Des bourgs insulaires compacts

Compte tenu de l’inondabilité du marais et des raz de marée fréquents avant la construction de la digue, les implantations de bourgs ont été très limitées et se sont localisées sur les principales parties émergées (île de Bouin, Sallertaine, le Perrier, Beauvoir-sur-Mer) et sur toute la frange des marais (Challans, Soullans, Machecoul…). Outre l’accueil des bourgs, ces terres émergées étaient aussi destinées aux pâtures d’hivernage et aux petites cultures. Ceci explique la grande compacité des bourgs historiques, pour économiser ce foncier précieux. Ces pâtures d’hivernage et petites cultures laissent place aujourd’hui à une couronne pavillonnaire et une périphérie d’activités.
Les rues se continuent par les canaux dans le marais ou frangent les étiers en quais. Étroites, elles gardent une configuration en ligne brisée permettant d’éviter les engouffrements de vents.


Une identité maraîchine qui se lit au travers de l’architecture

L’identité architecturale du marais est conditionnée à la fois par la particularité des matériaux employés et l’adaptation aux conditions climatiques tant dans la volumétrie, les ouvertures que dans les implantations. Il s’agit notamment de se protéger des vents océaniques et de profiter de l’ensoleillement. On y retrouve ainsi quatre grands types traditionnels dominants : la bourrine, la maison maraîchine, la maison du saunier, la maison basse de bourg et la maison de ville.

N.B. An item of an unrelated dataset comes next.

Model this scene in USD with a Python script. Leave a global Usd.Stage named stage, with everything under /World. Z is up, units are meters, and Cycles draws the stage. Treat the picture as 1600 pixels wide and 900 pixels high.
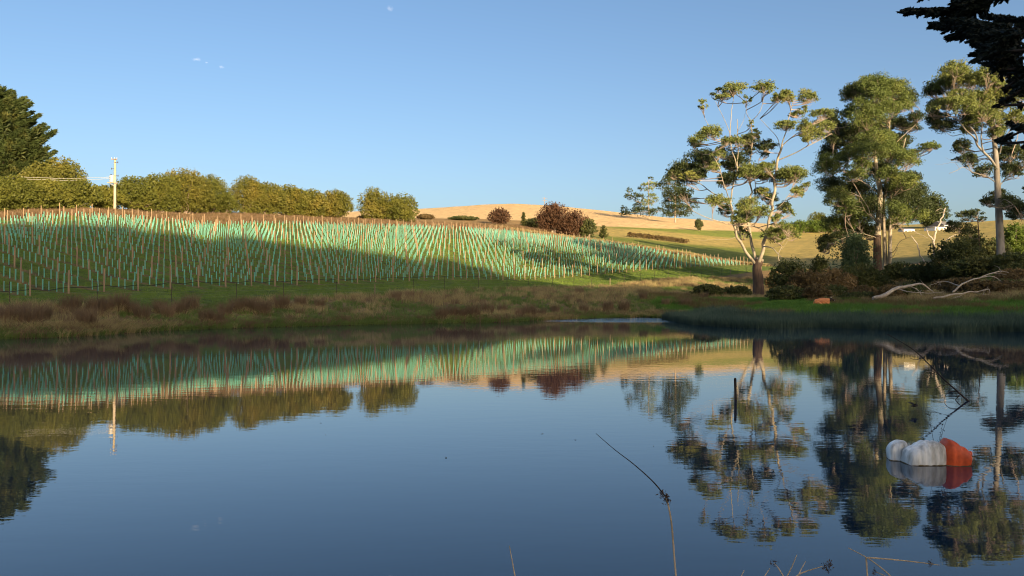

Pour en savoir plus sur l’architecture identitaire du marais breton vendéen

Des zones d’activités qui marquent les franges du marais


La faible stabilité des sols du marais et les diverses protections naturelles (notamment Natura 2000) ont limité le développement des zones d’activités dans le marais (en dehors de celles liées au marais). Ainsi ces zones industrielles et commerciales sont plus présentes sur les entrées des principaux bourgs en frange de marais (Beauvoir-sur-Mer, Challans, Soullans, Saint Hilaire de Riez, St Jean et Notre Dame de Mont). Elles se distinguent particulièrement dans le paysage par leur volumétrie et leur couleur qui tranchent sur l’horizon des franges de marais.